Tuesday, March 02, 2010

`My Life is Here'

My former boss at Rice University in Houston writes:

“There’s a flock of cedar waxwings outside my window, and watching them, I thought of the day they came through a few years ago. I hope everything is going well for you…

“For now, I’m enjoying watching the birds. They’re all sitting at the tops of two trees in the quad now, all facing in the same direction. I love the way they fly in with so much activity, then roost and sit so still (ah—it’s raining, that’s probably why they’re roosting).”

It was Ann, three years ago this week, who called me to her office when a cedar waxwing crashed into her window. Monday’s e-mail distilled most of what I miss about the four years we lived in Texas – my boss, the university library and the birds. I had a job interview Monday afternoon – me on one side of a conference table, seven people on the other side asking questions. Among the first:

“I see from your resume you worked at Rice University. Are you, ah, ah -- a Texan?”
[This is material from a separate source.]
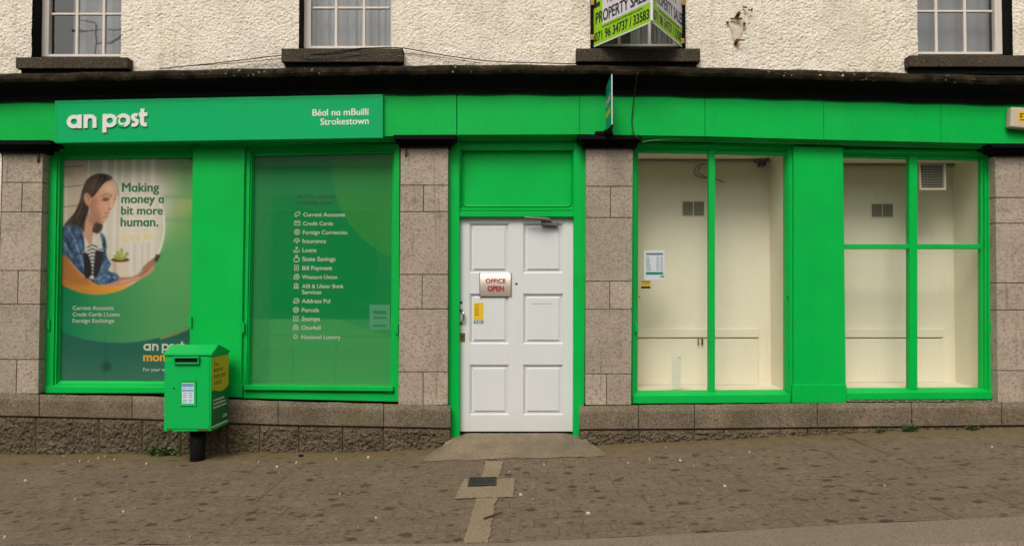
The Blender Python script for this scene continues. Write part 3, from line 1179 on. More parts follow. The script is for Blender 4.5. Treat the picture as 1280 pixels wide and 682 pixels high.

I assured them I was not, which prompted audible relief from the committee, but I felt a pang of guilt. I’ve come to resent kneejerk anti-Texas bias. For many in the North, the Lone Star State is a sort of home-grown Polish joke. In Texas I befriended a lot of good people, my younger sons learned to read, I started this blog and read a lot of good books. Among the latter was J.A. Baker’s The Hill of Summer. Its final sentences, a sort of valedictory, express my sentiments for Texas, a possible new job and cedar waxwings:

“My life is here, where soon the larks will sing again, and there is a hawk above. One wishes only to go forward, deeper into the summer land, journeying from lark-song to lark-song, passing through the dark realms of the owls, the fox-holdings, the badger-shires, out into the brilliant winter domain, the sea-bleak world of the hawks.”


WAS said...

I re-read that last paragraph about five times. That's a hell of a piece of poetry.

Yes, Texas gets a bad rap. I had just hit the Panhandle from the Oklahoma side on the way to Amarillo just after dark, driving along the vast, ridiculously windy plateau cut with escarpments and white grasses, an occasional dessicated windmill to remind one of the human dimension. I had to stop, but the only place to do so was a Route 66 gas n general relic, seemingly abandoned but lit by a single bulb. A man with his wife was inside, as if waiting, to tell me of his plans for an amusement park to re-ramp-up this tourist highway, to regale me with stories of how he was the son of Cable Hogue (of the Peckinpah movie), to offer a hand in getting me from where I was to where I needed to be. In these two I saw Texas in all its glory: big heart, big dreams, big stories, full immersion in the human drama.

I also remember how much we hated, at the customer service desk, to speak with Texans, their proclivity to think the rules didn't apply to them.

Both of these traits have something to do with the freedom from boundaries, something that lifts you up when you are there but may not, like Pearl Beer or Texas Sushi, travel very well.

Gad, another person interviewing for a job, so many people I know doing that now. Bon chance, mon savant.

Buce said...

Allow me to be the first:

I was the shadow of the waxwing slain
By the false azure in the windowpane


JMW said...

As someone born and partially raised on Long Island who lived in Texas for 12 years and has been back in New York for about a decade now, I relate completely to the sentiments in this post. There are plenty of things I can criticize about the state, but the knee-jerk nature you describe is so (ironically) small-minded. Nice post.